Forex Institutional Research: Commerz Bank FX Daily

Forex Institutional Research: Commerz Bank FX Daily

Key quotes from the Commerz Bank FX report: 

G10 FX Research

JPY: The yen has eased back below the 105 mark in USDJPY. It is probably mainly the fear of disappointment on Friday (Bank of Japan’s rate decision) that is causing the yen to appreciate. Not totally uninvolved in this development seems to be an draft of the govern-ment’s stimulus plan that is making the rounds on Bloomberg. The plan does not contain any really new ideas at all and promises little less than a rehashing of the current measures. Even though there is reference to the continued cooperation with the BoJ as well as the hope of reaching the 2% inflation target, the responsibility seems to rest with the BoJ alone – as Finance Minister Taro Aso confirmed this morning. He was hoping that the BoJ would continue its “utmost efforts” to reach the 2% target. That dampens the expectation of monetary financing measures (“helicopter money”) which had been the subject of speculation recently and had contributed to the weakening of the yen to 107 in USDJPY. So now that is being priced out again. It will be interesting to see whether the BoJ will accept that without any resistance again as it has done so often this year.

GBP: Ease and ease quickly! Now even the usually rather hawkish Martin Weale, who is about to resign as member of the Bank of England’s Monetary Policy Committee, spoke out in favour of an immediate easing of monetary policy. Weale, who will leave the BoE in August, was particularly concerned about the sharp collapse of the PMI. Even though monetary policy easing is completely priced in by the market Sterling depreciated. Not without reason: the broader the support for easing monetary policy is at the BoE’s next meeting the more likely a far reaching step and the higher the willingness to introduce further easing measures at a later stage. And the more the monetary policy outlook alone justifies a weaker pound.
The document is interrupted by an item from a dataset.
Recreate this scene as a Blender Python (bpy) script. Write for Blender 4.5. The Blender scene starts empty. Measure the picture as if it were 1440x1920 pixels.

CHF: Yesterday’s data on the Swiss banks’ sight deposits with the Swiss National Bank (SNB) does not provide any evidence of continued FX market interventions on the part of the SNB to weaken the franc last week. The immediate rise in demand for the safe haven CHF as a result of the Brexit vote seems to be over. But the SNB remains vigilant – and is prepared to take action at any time should CHF appreciate again. As was reported yesterday SNB President Thomas Jordan underlined this once again in a speech on the fringes of the G20 summit in Chengdu, China. If necessary the SNB would be able to lower the negative interest rate of -0.75% further and still had adequate scope for interventions. As it is far from certain though how far the SNB could actually lower interest rates now without causing the stockpiling of cash on a large scale, interventions are likely to be the method of choice for now. Despite the fact that the SNB had intended to prevent interventions from getting out of hand by ending the minimum exchange rate in EURCHF in January 2015. However, even a year and a half after the end of the minimum exchange rate the SNB still needs to intervene on the market: the experience of the Brexit vote illustrates that the SNB’s tolerance of CHF strength is limited as it has immediately stabilised the EURCHF exchange rate above 1.08 again. That must mean that the SNB will prevent much lower EURCHF levels for the time being. However, it also means that the franc is principally still under appreciation pressure.